Russia has revealed that its preliminary budget for holding the 2018 World Cup is almost twice what it projected when it won the bid in 2010.
Sports Minister Vitaly Mutko announced a budget of 600 billion roubles ($19 billion), nearly 40% of which will go into building or renovating stadiums.
The rest of the money will be spent on transport and hotel infrastructure.
Russia beat off rival bids from England and other EU states to host the world’s highest-profile single sports event.
Vitaly Mutko said the costs were expected to be split evenly between the public and private sectors.

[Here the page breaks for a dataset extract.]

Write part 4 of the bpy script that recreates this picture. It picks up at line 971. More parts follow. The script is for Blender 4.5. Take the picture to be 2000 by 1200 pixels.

Eleven host cities have been chosen which span the European part of Russia: Moscow (with two of the 12 stadiums), St Petersburg, Sochi, Yekaterinburg, Kazan, Nizhny Novgorod, Rostov-on-Don, Samara, Kaliningrad, Volgograd and Saransk.
Speaking at the same news conference in Moscow, FIFA general secretary Jerome Valcke said that, based on the Russian bid, the quality of the stadiums would be “amazing”.
FIFA president Sepp Blatter, for his part, said football was expanding all the time.
“[Can] you imagine that actually we had a representative of Syria in the FIFA committees last week and they play football in Syria?” he said in Moscow, speaking as fighting raged in Aleppo and other Syrian cities.
“Perhaps not now in Aleppo, but they play football in Syria,” he said.
“Do you know that in Afghanistan they have a league playing football? Everywhere football is played. Football gives people the hope and football connects these people.”
Sepp Blatter stressed again that it was the first time the World Cup was coming “to the eastern part of Europe”.
Russia won the 2018 bid over the UK and two joint bids by Portugal and Spain, and Belgium and the Netherlands.